In a summit at the White House yesterday with 150 grassroots and legal leaders from 27 states, Attorney General Eric Holder and White House Counsel Kathy Ruemmler stressed the importance of maintaining fair and effective federal courts, and criticized Senate Republicans for creating gridlock that has left one in ten federal court seats vacant.
Holder stressed President Obama’s effort to nominated qualified and diverse nominees to the federal courts. 46 percent of the president’s confirmed judicial nominees have been women and 37 percent have been people of color, more than under any other president in history. “Our people are diverse, they are qualified and they will serve the American people well in their time on the bench,” he said.
While President Obama has nominated dozens of highly qualified, diverse Americans to the federal bench, his nominees have met with unprecedented obstruction from Senate Republicans.

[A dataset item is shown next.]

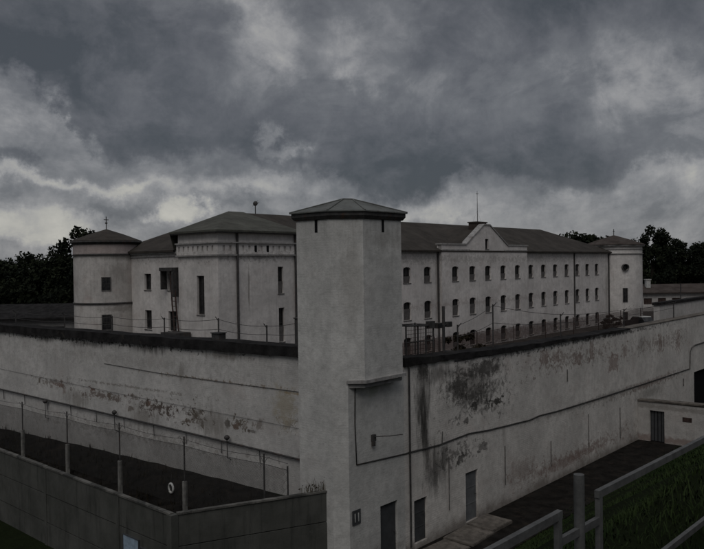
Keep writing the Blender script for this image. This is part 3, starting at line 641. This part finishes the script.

“Republican obstruction and these delays on the floor aren’t happenstance. They’re strategic and they’re having a devastating impact,” Ruemmler told attendees.
Ruemmler said that the conservative movement “understands the important role courts play in all of the issues we care deeply about as a country.”
Today’s summit was a sign that progressives are beginning to care deeply about the courts as well.
“This matters. This really matters,” Holder said. “This is a key legacy for any president. It’s one of the ways that a president’s success can be measured.”